The debate surrounding reform and development is an old one in the Muslim world; it almost seems to coincide with the birth of the concept of the Arab nation itself. The questions of freedom, secular and religious reform, and women’s social reform, as well as other issues, were the fundamental fabric of the discourse during the Al-Nahda, particularly that by [Syrian Arab nationalist intellectual] Sati al-Husri, his colleagues, and their students.

Likewise in Saudi Arabia, the question of reform is considered an old one, particularly social, religious, and even political reform. Here we can recall the writings of [Saudi intellectual] Mohamed Hassan Awad and Abd al-Karim al-Juhayman.

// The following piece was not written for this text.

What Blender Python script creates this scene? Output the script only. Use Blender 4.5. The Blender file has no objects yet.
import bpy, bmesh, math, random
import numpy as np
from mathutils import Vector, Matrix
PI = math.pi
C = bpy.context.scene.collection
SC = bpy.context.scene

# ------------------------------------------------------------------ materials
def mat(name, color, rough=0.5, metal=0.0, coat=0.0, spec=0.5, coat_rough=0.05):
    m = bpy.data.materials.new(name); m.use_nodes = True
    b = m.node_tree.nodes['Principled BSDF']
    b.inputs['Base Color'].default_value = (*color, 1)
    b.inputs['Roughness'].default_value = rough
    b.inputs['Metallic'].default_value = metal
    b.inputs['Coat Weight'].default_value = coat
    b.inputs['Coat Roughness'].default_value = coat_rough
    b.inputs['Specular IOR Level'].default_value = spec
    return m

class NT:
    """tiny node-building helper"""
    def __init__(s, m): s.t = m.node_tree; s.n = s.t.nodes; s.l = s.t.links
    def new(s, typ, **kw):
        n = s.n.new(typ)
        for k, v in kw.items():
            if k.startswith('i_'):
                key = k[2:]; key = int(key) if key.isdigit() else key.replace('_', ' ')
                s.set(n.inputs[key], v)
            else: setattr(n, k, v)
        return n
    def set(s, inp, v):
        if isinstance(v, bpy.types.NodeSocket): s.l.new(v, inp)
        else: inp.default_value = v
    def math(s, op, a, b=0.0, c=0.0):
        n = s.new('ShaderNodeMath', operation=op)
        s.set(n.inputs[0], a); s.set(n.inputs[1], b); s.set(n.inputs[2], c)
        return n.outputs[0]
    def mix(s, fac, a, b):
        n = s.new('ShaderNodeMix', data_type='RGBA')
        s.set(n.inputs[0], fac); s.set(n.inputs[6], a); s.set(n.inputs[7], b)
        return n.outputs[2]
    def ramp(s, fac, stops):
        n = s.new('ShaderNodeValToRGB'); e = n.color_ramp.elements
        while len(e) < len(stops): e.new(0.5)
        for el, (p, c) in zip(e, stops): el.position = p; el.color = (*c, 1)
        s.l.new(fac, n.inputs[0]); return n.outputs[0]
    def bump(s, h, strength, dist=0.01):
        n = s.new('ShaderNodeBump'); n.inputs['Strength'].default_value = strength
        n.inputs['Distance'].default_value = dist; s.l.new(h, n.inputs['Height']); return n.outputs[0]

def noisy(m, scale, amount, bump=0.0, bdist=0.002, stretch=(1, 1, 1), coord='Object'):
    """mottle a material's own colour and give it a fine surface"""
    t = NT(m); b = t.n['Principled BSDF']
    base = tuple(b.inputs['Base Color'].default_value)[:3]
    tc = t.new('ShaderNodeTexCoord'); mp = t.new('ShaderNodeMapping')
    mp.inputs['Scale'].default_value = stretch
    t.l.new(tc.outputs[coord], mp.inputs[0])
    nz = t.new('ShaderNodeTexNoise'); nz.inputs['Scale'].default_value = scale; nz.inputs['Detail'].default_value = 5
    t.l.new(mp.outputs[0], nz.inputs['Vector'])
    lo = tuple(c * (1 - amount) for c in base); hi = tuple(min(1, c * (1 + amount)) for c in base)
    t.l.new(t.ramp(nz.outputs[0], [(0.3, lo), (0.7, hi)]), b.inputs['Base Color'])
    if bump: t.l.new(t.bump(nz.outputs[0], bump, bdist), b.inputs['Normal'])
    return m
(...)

A confrontation with the conservative and anti-modernist current soon began, particularly on the issue of women and the fight for female education, during the era of King Saud and King Faisal. The debate around social reform has also been well documented in the Saudi press.

Dr al-Ghathami is well aware of all these issues; he has even addressed some of them in his books. Therefore, is there nothing new to be said about the issue of reform in Saudi Arabia, or is the problem merely in the term “liberalism”?

This underplays the issue somewhat, because the problem does not lie in terms and definitions. Perhaps, Dr. al-Ghathami remembers a story that he himself previously mentioned about the problem that Saudi society has in dealing with the term “modernism” due to the criticisms made by key conservative literary figures.

In his book that deals with the story of modernity, Al-Ghathami recalls an occasion when traditionalists, modernists and media representatives participated in the Al-Janadriyah Heritage and Cultural Festival in 1988. At this time, the conservative critic Mohammad al-Malibari had announced his opposition to the term and indeed concept of modernism, saying that if a more appropriate concept was found, then he would not have a problem with the modernists. This prompted journalist Muhammad Sadiq Diyab to propose to rename this concept, and after much discussion he proposed to rename this “imaginary realism.” Thus, we saw a new term coined, and an old term rejected, in the hope of ending the problem and stopping the criticism and attacks by the anti-modernists. However, of course, this did not happen, because the issue was not a problem of names and terms. These names were just a terminological construct veiling the real dispute regarding modernization and reform, amongst its supporters and opponents.

Let us discard the term liberalism for example. Let us throw it into the fire and re-define it under a new name: enlightenment, moderation, modernization, national reform, rationalism, or any other term you might choose. After a period of time, you would find that the opponents who distorted the first term will have gone on to distort the next!

Let’s save our efforts and confine our discussions to the intellectual and dialectical content of the term, rather than exhausting ourselves in a fruitless struggle over the term itself.

The story is not a tale of names and terms; these issues have been discussed and analyzed in an academic manner. You can examine the validity of the terms with academic discipline, or even discuss them in general, but this must not become a preoccupation.

The story relates to the meaning [of the term], and the differences of opinion, regarding questions of reform and development. This is the core issue.